The last few days I have been questioning my motives for Instagram & YouTube. I feel invisible on both platforms, and I’ll be honest, I’m not sure they are getting me any closer to my dreams.
I feel like I’m putting unnecessary stress on myself to create content weekly- none of which feels 100% authentic. How can I produce authentic content when the AUTHENTIC me is buried underneath all of this…fat, trauma & pain.
What if I stopped? Stopped posting. Stopped checking numbers and likes. What If I just started to learn to be present in the moment again? What would I rediscover about myself?
As a kid, my dream was always to be a writer. I always felt that my words had weight & writing came easy for me. The time I spent writing…NEVER felt like a waste. When I write, I feel fully in sync with myself; Mind, Body & Soul.
I have had this website for years. I tell myself each January that “THIS TIME” I will really start writing again. But this time turns into next time. Time passes and only empty pages and empty promises remain.

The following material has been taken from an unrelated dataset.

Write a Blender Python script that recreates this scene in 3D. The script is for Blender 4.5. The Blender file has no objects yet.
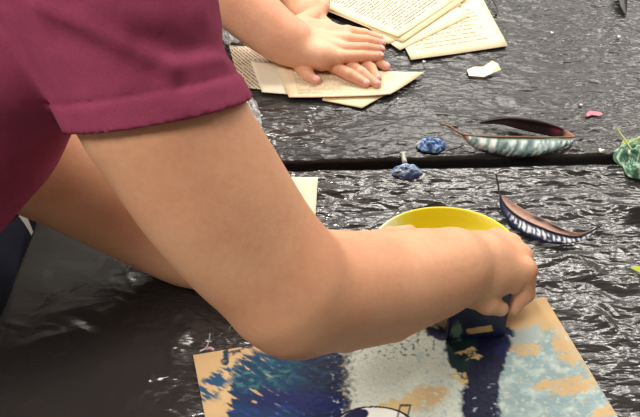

Deep in my soul- I know I just need to just start – start allowing my words to fill the pages. The simple act of writing allows me to see things clearer. It is almost like a beacon in the midst of the chaos. I may feel overwhelmed, scattered, shattered, alone… And then I put pen to paper and suddenly my authentic self greets me on the page. All of her comes pouring out onto the pages and it’s in those moments, I remember that there is more to me than my stressful demanding job, more to me than the likes on YouTube or my content on instagram.
Deep inside me, there is an eloquent story teller waiting to share all the knowledge she’s gained from the love she’s given and received, and the pain she’s endured.
For the last few years, I have been so consumed with the simple act of survival. So much so, that I forgot all about my authentic self and all her strengths. All my strengths.
Today, as I connect with her, I feel content. Today, I promise myself to turn off the outward noise and distractions and make space for my writing again.